Dalam sejarahnya, penghargaan ini didedikasikan kepada ketua sinode perempuan pertama dari Reformed Cantonal Church of Argovia, yang bernama Pdt. Sylvie-Michel. Secara berturut, pada tahun 2013 dan 2015 yang lalu peraih penghargaan disabet oleh dua orang perempuan yang masing-masing berasal dari Korea dan Afrika dengan latar belakang akademisi dan aktivis pemberdayaan perempuan.
“Saya tidak melamar untuk dinominasikan dan kemudian dipilih. Rupanya sejumlah kawan saya di Eropa yang mengenali pelayanan saya menominasikan saya dan kemudian diumumkan bahwa dari sejumlah nama yang dinominasikan sayalah yang terpilih”, demikian ungkap Pdt. Mery.
Ditengah kerasnya perjuangan banyak pihak menuntut kesetaraan dan keadilan jender, misiolog lulusan Theologische Universiteit Kampen-Belanda ini, menerangkan bahwa GMIT on the right track, ketika GMIT mempercayakan perempuan sebagai pemimpin gereja.

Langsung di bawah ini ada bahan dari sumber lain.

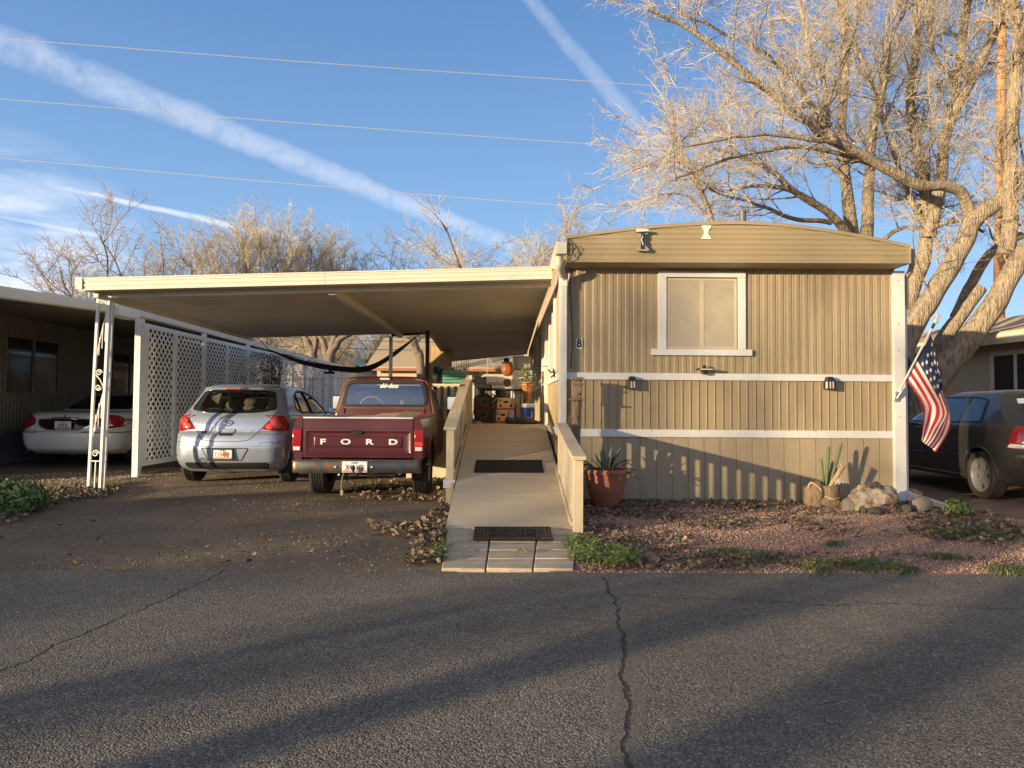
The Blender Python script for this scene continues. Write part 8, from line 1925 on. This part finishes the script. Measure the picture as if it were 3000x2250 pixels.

Dan itu menginspirasi banyak gereja di dunia, karena belum semua gereja mengakui kepemimpinan bahkan menerima perempuan sebagai pendeta, termasuk di beberapa gereja Protestan.
Bertepatan dengan momentum perayaan 500 tahun gereja reformasi saat ini, kata Pdt. Mery, GMIT sebagai bagian dari gereja reformasi se-dunia, tidak saja belajar dari tradisi reformasi tetapi juga turut membentuk wajah gereja Reformasi sedunia hari ini.
Rencananya, acara penghargaan ini akan berlangsung pada 4 Maret 2018 mendatang. Pihak pengelola menyediakan hadiah sebesar USD 5000 (Lima Ribu Dollar) untuk penerima penghargaan ini. Jumlah yang tidak sedikit tersebut menjadi simbol penghargaan kepada para pejuang keadilan dan kesetaraan jender.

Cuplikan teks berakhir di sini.